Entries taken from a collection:
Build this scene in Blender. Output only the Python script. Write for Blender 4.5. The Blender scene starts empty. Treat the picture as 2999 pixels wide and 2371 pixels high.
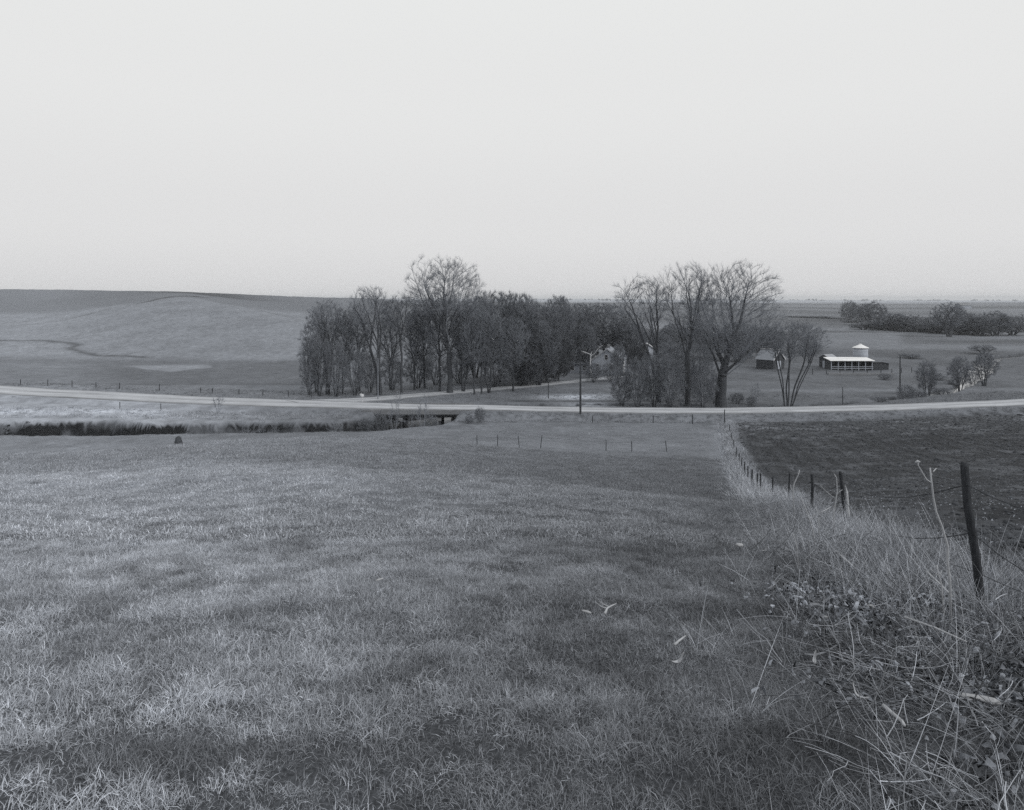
import bpy, math, random
import numpy as np
from mathutils import Vector, kdtree

R = math.radians
SC = bpy.context.scene
C = SC.collection

# ------------------------------------------------------------------ camera, world, sun, exposure
EYE = 20.0
F = 2000.0            # focal length in pixels of the 2999 px wide photograph
UC, HZ = 1499.5, 875.0
cam = bpy.data.cameras.new('camera')
cam_o = bpy.data.objects.new('camera', cam)
C.objects.link(cam_o)
cam_o.location = (0, 0, EYE)
cam_o.rotation_euler = (R(90), 0, 0)
cam.sensor_width = 36
cam.lens = 36 * F / 2999
cam.shift_y = -(1185.5 - HZ) / 2999
cam.clip_start = 0.05
cam.clip_end = 30000
SC.camera = cam_o

SUN_EL, SUN_AZ = 34, 118      # azimuth from +Y towards +X
w = bpy.data.worlds.new('World'); SC.world = w
w.use_nodes = True
nt = w.node_tree; nt.nodes.clear()
sky = nt.nodes.new('ShaderNodeTexSky'); sky.sky_type = 'NISHITA'; sky.sun_disc = False
sky.sun_elevation = R(SUN_EL); sky.sun_rotation = R(SUN_AZ)
sky.air_density = 1.0; sky.dust_density = 3.0
bw = nt.nodes.new('ShaderNodeRGBToBW')
nt.links.new(sky.outputs[0], bw.inputs[0])
# thin even overcast: a pale veil whose brightness depends on height above the horizon
tc = nt.nodes.new('ShaderNodeTexCoord'); sep = nt.nodes.new('ShaderNodeSeparateXYZ')
nt.links.new(tc.outputs['Generated'], sep.inputs[0])
ramp = nt.nodes.new('ShaderNodeValToRGB')
ramp.color_ramp.interpolation = 'EASE'
e = ramp.color_ramp.elements
e[0].position = 0.0; e[0].color = (.700, .700, .706, 1)
e[1].position = 0.45; e[1].color = (.825, .835, .830, 1)
m_ = e.new(0.10); m_.color = (.755, .756, .758, 1)
m_ = e.new(0.28); m_.color = (.805, .810, .807, 1)
nt.links.new(sep.outputs[2], ramp.inputs[0])
sc_ = nt.nodes.new('ShaderNodeVectorMath'); sc_.operation = 'SCALE'; sc_.inputs['Scale'].default_value = 10.0
nt.links.new(ramp.outputs[0], sc_.inputs[0])
mix = nt.nodes.new('ShaderNodeMix'); mix.data_type = 'RGBA'; mix.inputs[0].default_value = 0.97
nt.links.new(bw.outputs[0], mix.inputs[6]); nt.links.new(sc_.outputs[0], mix.inputs[7])
bg = nt.nodes.new('ShaderNodeBackground'); bg.inputs[1].default_value = 0.1
nt.links.new(mix.outputs[2], bg.inputs[0])
wo = nt.nodes.new('ShaderNodeOutputWorld'); nt.links.new(bg.outputs[0], wo.inputs[0])

sl = bpy.data.lights.new('sun', 'SUN'); sl.energy = 1.5; sl.angle = R(10); sl.color = (1, .985, .96)
so = bpy.data.objects.new('sun', sl); C.objects.link(so)
az, el = R(SUN_AZ), R(SUN_EL)
sd = Vector((math.sin(az) * math.cos(el), math.cos(az) * math.cos(el), math.sin(el)))
so.rotation_euler = (-sd).to_track_quat('-Z', 'Y').to_euler()
so.location = (30, -20, 60)

SC.view_settings.view_transform = 'Standard'
SC.view_settings.look = 'None'
SC.view_settings.exposure = 0
SC.view_settings.gamma = 1
SC.cycles.use_denoising = False     # keep twigs and blades crisp
SC.cycles.max_bounces = 4
SC.cycles.diffuse_bounces = 2
SC.cycles.volume_bounces = 0
SC.cycles.transparent_max_bounces = 4

TINT = np.array([.925, .99, 1.115])

# ------------------------------------------------------------------ helpers
rng = np.random.default_rng(187)
random.seed(187)

def _h(ix, iy, s):
    n = (ix.astype(np.int64) * 374761393 + iy.astype(np.int64) * 668265263 + s * 982451653) & 0xffffffff
    n = ((n ^ (n >> 13)) * 1274126177) & 0xffffffff
    n = (n ^ (n >> 16)) & 0xffffff
    return n / float(0xffffff)

def vnoise(x, y, s=0):
    x = np.asarray(x, float); y = np.asarray(y, float)
    ix = np.floor(x); iy = np.floor(y); fx = x - ix; fy = y - iy
    fx = fx * fx * (3 - 2 * fx); fy = fy * fy * (3 - 2 * fy)
    ix = ix.astype(np.int64); iy = iy.astype(np.int64)
    a = _h(ix, iy, s); b = _h(ix + 1, iy, s); c = _h(ix, iy + 1, s); d = _h(ix + 1, iy + 1, s)
    return (a * (1 - fx) + b * fx) * (1 - fy) + (c * (1 - fx) + d * fx) * fy

def fbm(x, y, o=4, s=0):
    r = 0; a = .5; t = 0
    for k in range(o):
        r = r + a * vnoise(x, y, s + k * 17); t += a; a *= .55
        x = x * 2.03 + 13.7; y = y * 2.03 - 7.1
    return r / t          # 0..1

def ss(a, b, x):
    t = np.clip((np.asarray(x, float) - a) / (b - a), 0, 1)
    return t * t * (3 - 2 * t)

def polydist(x, y, P):
    x = np.asarray(x, float); y = np.asarray(y, float)
    best = np.full(x.shape, 1e9); par = np.zeros(x.shape); side = np.zeros(x.shape)
    for i in range(len(P) - 1):
        ax, ay = P[i][:2]; bx, by = P[i + 1][:2]
        dx, dy = bx - ax, by - ay
        t = np.clip(((x - ax) * dx + (y - ay) * dy) / (dx * dx + dy * dy), 0, 1)
        d = np.hypot(x - ax - t * dx, y - ay - t * dy)
        m = d < best
        best = np.where(m, d, best); par = np.where(m, i + t, par)
        side = np.where(m, np.sign(dx * (y - ay) - dy * (x - ax)), side)
    return best, par, side

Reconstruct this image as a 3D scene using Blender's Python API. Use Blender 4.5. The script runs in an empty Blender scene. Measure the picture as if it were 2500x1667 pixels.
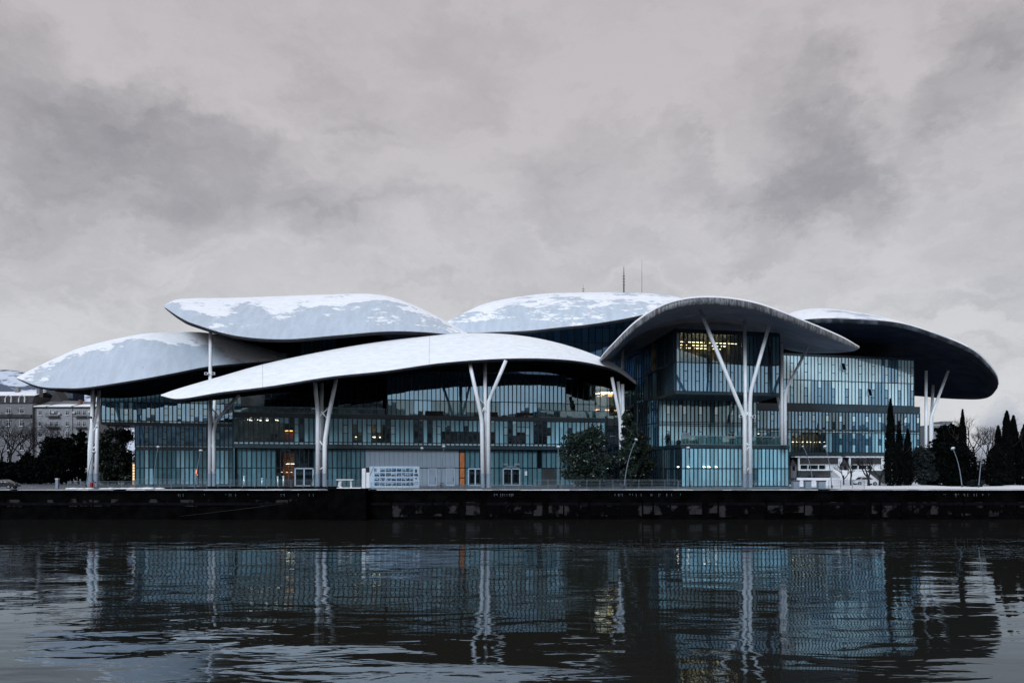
import bpy, math, random
import numpy as np
from mathutils import Vector, Matrix
random.seed(7); rng = np.random.default_rng(7)
S = bpy.context.scene; COL = S.collection
F, HC, HY = 1750.0, 2.96, 1147.0
# ------------------------------------------------------------------ camera, sky, sun, exposure
cd = bpy.data.cameras.new('camera'); cam = bpy.data.objects.new('camera', cd); COL.objects.link(cam)
cam.location = (0, 0, HC); cam.rotation_euler = (math.pi / 2, 0, 0)
cd.sensor_width = 36; cd.lens = 36 * F / 2500; cd.shift_y = (HY - 833.5) / 2500
cd.clip_start = .1; cd.clip_end = 6000; S.camera = cam
SUN_EL, SUN_AZ = math.radians(30), math.radians(198)     # azimuth from +Y clockwise: behind the viewer, to the left
SKY_GAIN = .81
world = bpy.data.worlds.new('World'); S.world = world; world.use_nodes = True
nt = world.node_tree; nt.nodes.clear()
def N(t, ty, **kw):
    n = t.nodes.new(ty)
    for k, v in kw.items(): setattr(n, k, v)
    return n
def setin(t, n, i, v):
    if isinstance(v, bpy.types.NodeSocket): t.links.new(v, n.inputs[i])
    elif v is not None: n.inputs[i].default_value = v
def M(t, op, a, b=None, c=None, clamp=False):
    n = N(t, 'ShaderNodeMath', operation=op, use_clamp=clamp)
    for i, v in enumerate((a, b, c)): setin(t, n, i, v)
    return n.outputs[0]
def VM(t, op, a, b=None, out=0):
    n = N(t, 'ShaderNodeVectorMath', operation=op)
    setin(t, n, 0, a)
    if b is not None: setin(t, n, 1, b)
    return n.outputs[out]
def MR(t, v, a, b, c=0.0, d=1.0, smooth=True):
    n = N(t, 'ShaderNodeMapRange', interpolation_type='SMOOTHSTEP' if smooth else 'LINEAR', clamp=True)
    for i, x in enumerate((v, a, b, c, d)): setin(t, n, i, x)
    return n.outputs[0]
def MIX(t, f, a, b):
    n = N(t, 'ShaderNodeMix', data_type='RGBA')
    setin(t, n, 0, f); setin(t, n, 6, c4(a)); setin(t, n, 7, c4(b))
    return n.outputs[2]
def c4(c): return c if isinstance(c, bpy.types.NodeSocket) or len(c) == 4 else (*c, 1)
def NOISE(t, vec, scale, detail=3, rough=.55, out=0, dist=0.0):
    n = N(t, 'ShaderNodeTexNoise'); setin(t, n, 'Vector', vec)
    n.inputs['Scale'].default_value = scale; n.inputs['Detail'].default_value = detail
    n.inputs['Roughness'].default_value = rough; n.inputs['Distortion'].default_value = dist
    return n.outputs[out]
def MAPV(t, vec, scale=(1, 1, 1), rot=(0, 0, 0), loc=(0, 0, 0)):
    n = N(t, 'ShaderNodeMapping'); setin(t, n, 0, vec)
    n.inputs['Scale'].default_value = scale; n.inputs['Rotation'].default_value = rot; n.inputs['Location'].default_value = loc
    return n.outputs[0]
tc = N(nt, 'ShaderNodeTexCoord').outputs['Generated']
dirv = VM(nt, 'NORMALIZE', tc)
warp = VM(nt, 'SUBTRACT', NOISE(nt, MAPV(nt, dirv, (1, 1, 1.5)), 3.1, 8, .64, out=1), (.5, .5, .5))
dw = VM(nt, 'NORMALIZE', VM(nt, 'ADD', dirv, VM(nt, 'MULTIPLY', warp, (.40, .40, .40))))
sep = N(nt, 'ShaderNodeSeparateXYZ'); nt.links.new(dirv, sep.inputs[0])
el = sep.outputs[2]
base = MIX(nt, MR(nt, el, 0.0, .55), (.515, .522, .54), (.425, .398, .408))
sw = N(nt, 'ShaderNodeSeparateXYZ'); nt.links.new(dw, sw.inputs[0])
den = M(nt, 'ADD', M(nt, 'ABSOLUTE', sw.outputs[2]), .16)
cmb = N(nt, 'ShaderNodeCombineXYZ'); setin(nt, cmb, 0, M(nt, 'DIVIDE', sw.outputs[0], den)); setin(nt, cmb, 1, M(nt, 'DIVIDE', sw.outputs[1], den))
cl = MR(nt, NOISE(nt, MAPV(nt, cmb.outputs[0], (.8, 1.5, 1), (0, 0, .5)), 1.05, 5, .52), .40, .66)
dark = M(nt, 'MULTIPLY', cl, .22)
blobs = [(40, 130, 270, .26), (190, 250, 260, .30), (340, 330, 230, .34), (500, 410, 200, .36), (650, 480, 190, .38), (800, 540, 180, .36), (960, 570, 170, .2),
         (820, 190, 190, .24), (1090, 120, 200, .20), (900, 350, 150, .16), (1900, 160, 170, .24), (2010, 250, 150, .34), (1930, 390, 190, .40), (1850, 520, 150, .30), (2060, 430, 140, .2),
         (2370, 200, 210, .40), (2230, 280, 130, .24), (2490, 90, 160, .2), (1380, 430, 170, .2), (1640, 420, 120, .16), (2440, 600, 220, .2), (600, 60, 200, .12)]
for (px, py, r, s) in blobs:
    c = Vector(((px - 1250) / F, 1, (HY - py) / F)).normalized()
    d = VM(nt, 'DISTANCE', dw, tuple(c), out=1)
    rr = r / F * .90
    dark = M(nt, 'ADD', dark, MR(nt, d, rr, rr * .1, 0.0, s * .72))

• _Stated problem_
Give the lines again word for word, from the start of the records to the line holding "C = SC.collection", both included, and leave out any picture.

• _Written reply_
Build this scene in Blender. Output only the Python script. Write for Blender 4.5. The Blender scene starts empty. Treat the picture as 2999 pixels wide and 2371 pixels high.
import bpy, math, random
import numpy as np
from mathutils import Vector, kdtree

R = math.radians
SC = bpy.context.scene
C = SC.collection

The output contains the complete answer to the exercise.